Dass die drei in einem Campingbus unterwegs sind, wirkte auf mich wie ein Anachronismus, aber auch wie ein passendes Sinnbild für einen geschützten Raum, der aber viel Eigeninitiative erfordert. Proxi ist somit für mich auch ein Roadmovie, in dem sich die Protagonisten langsam näher kommen.
Den Fokus sehe ich aber auf der Schilderung einer postanalogen Welt, in der die Grenzen zwischen Realität und Simulationswelt langsam verschwinden, in der echter Körper und digitaler Avatar gleichermaßen wichtig sind und ähnlich behandelt werden, und in der neue Arten von Beziehungen entstehen, in der Körper und Geschlecht anders bewertet werden.
Auch sprachlich überschreitet Aiki Mira die Grenzen zwischen digitaler und analoger Welt, beschreibt mit Begriffen aus der Informatik Gefühle, das Wetter und Landschaften, und gibt somit einem Konstrukt wie Deon eine eigene Stimme. Zugleich erinnern mich die Schilderungen des Weltenbaus an die Beschreibungen des Cyberspace in den frühen Romanen von William Gibson. Zudem erschafft die Autorx wieder eine neue Alltagssprache mit Phrasen und Ausdrücken, die aus vielen europäischen und arabischen Sprachen stammen, abgeschliffen und umgeformt wurden, aber im Kontext verständlich sind.

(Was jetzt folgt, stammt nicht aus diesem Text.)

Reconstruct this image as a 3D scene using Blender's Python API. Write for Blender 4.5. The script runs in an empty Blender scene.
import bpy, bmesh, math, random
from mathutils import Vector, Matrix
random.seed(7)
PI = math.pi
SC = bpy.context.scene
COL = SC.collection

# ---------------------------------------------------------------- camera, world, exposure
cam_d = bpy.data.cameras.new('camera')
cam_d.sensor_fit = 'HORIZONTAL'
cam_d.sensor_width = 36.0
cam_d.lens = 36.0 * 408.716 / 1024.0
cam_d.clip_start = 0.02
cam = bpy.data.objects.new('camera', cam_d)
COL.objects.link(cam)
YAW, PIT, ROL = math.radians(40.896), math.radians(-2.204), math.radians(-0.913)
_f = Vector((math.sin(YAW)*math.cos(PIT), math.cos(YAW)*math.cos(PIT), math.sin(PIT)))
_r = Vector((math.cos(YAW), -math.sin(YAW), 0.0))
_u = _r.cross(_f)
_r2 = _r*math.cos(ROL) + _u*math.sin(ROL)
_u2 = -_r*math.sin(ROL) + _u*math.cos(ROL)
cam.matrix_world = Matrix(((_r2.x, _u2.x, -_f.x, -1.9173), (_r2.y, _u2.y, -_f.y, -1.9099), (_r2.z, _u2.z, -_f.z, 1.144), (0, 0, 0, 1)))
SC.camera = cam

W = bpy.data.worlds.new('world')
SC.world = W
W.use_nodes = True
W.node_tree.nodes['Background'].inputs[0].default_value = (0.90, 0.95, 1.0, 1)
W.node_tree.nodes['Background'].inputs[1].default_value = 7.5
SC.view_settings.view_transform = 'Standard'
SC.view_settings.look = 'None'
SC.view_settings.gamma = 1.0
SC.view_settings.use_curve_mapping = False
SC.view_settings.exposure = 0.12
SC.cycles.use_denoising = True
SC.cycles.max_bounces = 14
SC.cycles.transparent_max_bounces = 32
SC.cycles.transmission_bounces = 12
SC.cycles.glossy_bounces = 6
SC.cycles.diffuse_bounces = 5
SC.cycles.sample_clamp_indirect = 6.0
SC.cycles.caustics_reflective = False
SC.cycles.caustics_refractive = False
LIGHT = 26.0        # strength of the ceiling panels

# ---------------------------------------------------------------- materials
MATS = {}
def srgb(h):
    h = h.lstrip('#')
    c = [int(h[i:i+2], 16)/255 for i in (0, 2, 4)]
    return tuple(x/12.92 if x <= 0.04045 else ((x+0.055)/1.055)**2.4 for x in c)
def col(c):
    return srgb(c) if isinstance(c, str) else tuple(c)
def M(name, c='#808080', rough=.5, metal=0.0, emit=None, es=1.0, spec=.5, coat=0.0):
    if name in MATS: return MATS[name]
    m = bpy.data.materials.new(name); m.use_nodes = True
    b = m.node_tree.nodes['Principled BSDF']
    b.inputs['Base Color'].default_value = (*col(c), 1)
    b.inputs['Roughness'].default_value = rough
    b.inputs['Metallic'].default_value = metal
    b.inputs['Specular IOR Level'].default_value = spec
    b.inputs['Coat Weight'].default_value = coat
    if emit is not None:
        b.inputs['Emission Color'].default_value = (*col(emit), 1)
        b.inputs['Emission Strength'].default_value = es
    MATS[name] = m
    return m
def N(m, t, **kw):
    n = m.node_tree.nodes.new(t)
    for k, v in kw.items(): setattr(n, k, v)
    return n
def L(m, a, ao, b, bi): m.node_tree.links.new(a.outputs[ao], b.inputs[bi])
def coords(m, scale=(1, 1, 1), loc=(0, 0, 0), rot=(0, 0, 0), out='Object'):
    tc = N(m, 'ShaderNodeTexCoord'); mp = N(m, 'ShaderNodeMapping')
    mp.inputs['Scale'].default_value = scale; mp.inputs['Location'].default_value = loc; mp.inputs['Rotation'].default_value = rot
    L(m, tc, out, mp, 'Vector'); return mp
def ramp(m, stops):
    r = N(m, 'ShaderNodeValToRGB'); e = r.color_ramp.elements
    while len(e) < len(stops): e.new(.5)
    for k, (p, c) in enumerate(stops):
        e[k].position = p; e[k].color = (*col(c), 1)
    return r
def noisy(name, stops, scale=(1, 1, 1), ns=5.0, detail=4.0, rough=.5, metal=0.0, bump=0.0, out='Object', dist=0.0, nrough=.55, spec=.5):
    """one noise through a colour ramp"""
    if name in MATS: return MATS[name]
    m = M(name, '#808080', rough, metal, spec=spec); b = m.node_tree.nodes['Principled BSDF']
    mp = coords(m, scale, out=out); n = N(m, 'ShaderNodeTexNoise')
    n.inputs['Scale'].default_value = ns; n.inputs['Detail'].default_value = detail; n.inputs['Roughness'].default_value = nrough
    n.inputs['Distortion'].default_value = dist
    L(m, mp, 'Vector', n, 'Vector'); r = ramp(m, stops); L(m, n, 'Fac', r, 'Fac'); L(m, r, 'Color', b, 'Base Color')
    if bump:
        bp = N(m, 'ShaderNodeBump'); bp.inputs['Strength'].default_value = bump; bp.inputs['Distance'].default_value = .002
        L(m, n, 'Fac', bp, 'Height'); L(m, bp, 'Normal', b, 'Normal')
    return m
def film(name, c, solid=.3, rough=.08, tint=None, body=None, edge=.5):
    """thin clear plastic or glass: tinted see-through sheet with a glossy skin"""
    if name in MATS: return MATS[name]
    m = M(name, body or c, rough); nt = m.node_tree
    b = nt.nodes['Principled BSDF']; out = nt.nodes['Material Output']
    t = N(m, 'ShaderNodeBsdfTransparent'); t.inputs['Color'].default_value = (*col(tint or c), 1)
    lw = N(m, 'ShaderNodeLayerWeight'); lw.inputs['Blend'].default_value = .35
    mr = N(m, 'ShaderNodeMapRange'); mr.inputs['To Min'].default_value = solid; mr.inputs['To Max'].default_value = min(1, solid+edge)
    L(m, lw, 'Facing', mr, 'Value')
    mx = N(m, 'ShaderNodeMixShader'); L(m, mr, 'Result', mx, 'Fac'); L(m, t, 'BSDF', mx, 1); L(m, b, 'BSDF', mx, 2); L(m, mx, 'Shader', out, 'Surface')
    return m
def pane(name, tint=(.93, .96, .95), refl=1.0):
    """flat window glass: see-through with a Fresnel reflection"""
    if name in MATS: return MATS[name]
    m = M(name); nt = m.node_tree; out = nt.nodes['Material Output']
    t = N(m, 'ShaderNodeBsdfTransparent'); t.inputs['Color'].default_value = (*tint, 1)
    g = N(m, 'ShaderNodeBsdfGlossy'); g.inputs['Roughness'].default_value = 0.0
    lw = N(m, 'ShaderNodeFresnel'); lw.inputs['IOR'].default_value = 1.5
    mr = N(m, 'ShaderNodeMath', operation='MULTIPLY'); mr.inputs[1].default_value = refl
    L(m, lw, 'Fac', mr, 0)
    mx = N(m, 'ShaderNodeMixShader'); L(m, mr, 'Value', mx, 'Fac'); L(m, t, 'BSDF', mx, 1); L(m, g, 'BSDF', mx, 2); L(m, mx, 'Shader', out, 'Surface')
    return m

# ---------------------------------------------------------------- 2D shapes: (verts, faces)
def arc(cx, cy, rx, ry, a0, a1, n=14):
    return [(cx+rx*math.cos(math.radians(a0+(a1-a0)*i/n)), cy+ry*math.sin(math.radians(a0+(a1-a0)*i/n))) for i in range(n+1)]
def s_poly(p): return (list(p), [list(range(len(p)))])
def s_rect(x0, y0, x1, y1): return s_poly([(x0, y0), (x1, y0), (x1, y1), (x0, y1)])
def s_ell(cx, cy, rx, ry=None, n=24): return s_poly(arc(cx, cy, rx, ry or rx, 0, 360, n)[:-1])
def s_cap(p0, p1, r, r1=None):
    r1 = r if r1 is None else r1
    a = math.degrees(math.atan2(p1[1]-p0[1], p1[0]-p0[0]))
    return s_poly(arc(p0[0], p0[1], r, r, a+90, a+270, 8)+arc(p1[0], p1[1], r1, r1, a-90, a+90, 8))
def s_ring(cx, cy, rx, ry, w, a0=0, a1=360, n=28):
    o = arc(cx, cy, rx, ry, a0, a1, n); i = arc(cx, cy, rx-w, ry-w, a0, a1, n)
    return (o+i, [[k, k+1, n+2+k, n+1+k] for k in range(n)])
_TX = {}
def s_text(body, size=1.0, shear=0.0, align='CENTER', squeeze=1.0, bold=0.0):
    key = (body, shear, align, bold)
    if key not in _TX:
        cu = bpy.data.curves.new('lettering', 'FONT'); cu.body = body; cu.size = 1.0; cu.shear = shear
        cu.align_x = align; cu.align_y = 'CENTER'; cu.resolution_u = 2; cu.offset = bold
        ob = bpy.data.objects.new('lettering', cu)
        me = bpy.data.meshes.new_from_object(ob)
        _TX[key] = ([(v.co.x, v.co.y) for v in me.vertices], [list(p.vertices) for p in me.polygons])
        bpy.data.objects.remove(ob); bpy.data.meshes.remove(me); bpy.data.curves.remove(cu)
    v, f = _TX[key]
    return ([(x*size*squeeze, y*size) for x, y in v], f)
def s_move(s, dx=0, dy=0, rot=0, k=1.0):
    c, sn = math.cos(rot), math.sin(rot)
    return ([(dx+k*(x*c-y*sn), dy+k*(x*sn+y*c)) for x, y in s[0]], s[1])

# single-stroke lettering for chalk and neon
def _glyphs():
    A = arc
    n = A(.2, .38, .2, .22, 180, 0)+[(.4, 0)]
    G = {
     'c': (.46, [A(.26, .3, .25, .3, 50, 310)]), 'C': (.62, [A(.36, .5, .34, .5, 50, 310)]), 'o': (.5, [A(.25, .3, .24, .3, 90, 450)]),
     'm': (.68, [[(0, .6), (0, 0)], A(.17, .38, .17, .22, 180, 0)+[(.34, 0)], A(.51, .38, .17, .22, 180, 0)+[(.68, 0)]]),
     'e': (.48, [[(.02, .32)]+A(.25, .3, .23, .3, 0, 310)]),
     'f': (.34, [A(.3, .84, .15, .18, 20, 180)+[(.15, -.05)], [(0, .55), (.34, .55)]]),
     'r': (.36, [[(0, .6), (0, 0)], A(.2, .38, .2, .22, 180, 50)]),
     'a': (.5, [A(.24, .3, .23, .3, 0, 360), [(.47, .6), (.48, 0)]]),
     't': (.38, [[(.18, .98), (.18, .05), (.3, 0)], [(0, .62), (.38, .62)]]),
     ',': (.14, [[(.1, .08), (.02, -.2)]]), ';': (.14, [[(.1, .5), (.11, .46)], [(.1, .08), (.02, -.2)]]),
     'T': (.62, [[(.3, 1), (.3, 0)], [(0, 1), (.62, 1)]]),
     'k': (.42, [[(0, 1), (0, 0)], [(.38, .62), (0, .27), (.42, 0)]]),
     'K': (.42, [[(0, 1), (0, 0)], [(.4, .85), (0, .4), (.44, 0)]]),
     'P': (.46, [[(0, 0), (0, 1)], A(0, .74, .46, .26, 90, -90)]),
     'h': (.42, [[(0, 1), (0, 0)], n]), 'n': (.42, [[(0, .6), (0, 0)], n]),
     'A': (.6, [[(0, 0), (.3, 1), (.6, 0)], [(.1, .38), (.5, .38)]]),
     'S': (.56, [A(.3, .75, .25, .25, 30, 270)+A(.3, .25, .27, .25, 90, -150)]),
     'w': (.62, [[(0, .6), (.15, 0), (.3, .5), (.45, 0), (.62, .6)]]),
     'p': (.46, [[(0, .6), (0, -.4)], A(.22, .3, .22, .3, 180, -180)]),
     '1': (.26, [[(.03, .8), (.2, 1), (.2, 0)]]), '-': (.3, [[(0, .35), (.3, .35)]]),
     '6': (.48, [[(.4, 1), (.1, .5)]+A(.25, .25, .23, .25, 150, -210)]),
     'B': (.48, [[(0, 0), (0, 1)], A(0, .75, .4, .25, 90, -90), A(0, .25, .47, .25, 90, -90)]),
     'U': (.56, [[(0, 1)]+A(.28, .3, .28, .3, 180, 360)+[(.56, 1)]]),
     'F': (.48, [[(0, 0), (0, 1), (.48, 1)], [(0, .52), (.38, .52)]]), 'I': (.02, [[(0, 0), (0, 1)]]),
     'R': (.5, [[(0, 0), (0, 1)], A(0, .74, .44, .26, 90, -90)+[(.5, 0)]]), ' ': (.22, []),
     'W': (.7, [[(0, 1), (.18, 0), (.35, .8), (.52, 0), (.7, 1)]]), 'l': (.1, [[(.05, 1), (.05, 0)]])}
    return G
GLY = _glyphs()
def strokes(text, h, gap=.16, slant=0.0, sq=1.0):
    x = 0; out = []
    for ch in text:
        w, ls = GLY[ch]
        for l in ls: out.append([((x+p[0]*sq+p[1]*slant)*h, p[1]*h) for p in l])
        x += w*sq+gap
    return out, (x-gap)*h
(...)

Wie man in einem Buch, das dermaßen mit der Sprache spielt und versucht, dieser eine Weiterentwicklung zu geben, dann einzelne Wortkonstrukte als „Verunglimpfung“ einer Sprache interpretieren kann, wie Nate es tat, ist mir unverständlich. Zumal rostig auch noch gezeigt hat, dass diese „Verunglimpfung“ faktisch gar nicht stattfand.
Ebenso wenig verstehe ich die Interpretation der Vielfalt der Hauptfiguren als Schizophrenie oder Dissoziative Identitätsstörung. Gerade weil Aiki Mira diese Vielfalt parallel in verschiedenen Ebenen und Aspekten aufzeigt, als konträre analoge und digitale Persönlichkeit, als genderfluide Person, als trans Person, als geschlechtsneutrales Konstrukt. Und insbesondere, weil es um das Finden der eigenen Persönlichkeit im Chaos von Heimatverlust und lebensfeindlicher Umgebung geht. Wer als SF-Fan mal von Daniel Keyes, dem Autor von Blumen für Algernon, die beeindruckenden Romane Die fünfte Sally oder Die Leben des Billy Milligan gelesen hat, hat lernen können, dass multiple Persönlichkeiten etwas ganz anderes sind.
Natürlich wird jede*r den Roman anders lesen und interpretieren. Aber wenn man seine Interpretation nicht als Meinungsäußerung formuliert, sondern als unumstößliche Tatsache in einer belehrenden Form, dann ist das keine Meinungsäußerung, sondern beleidigend. Die anschließende Diffamierung im nächsten Posting deutet darauf hin, dass es auch so beleidigend gemeint war. Daher vielen Dank an Jannis für die notwendigen und völlig gerechtfertigten Verwarnungen.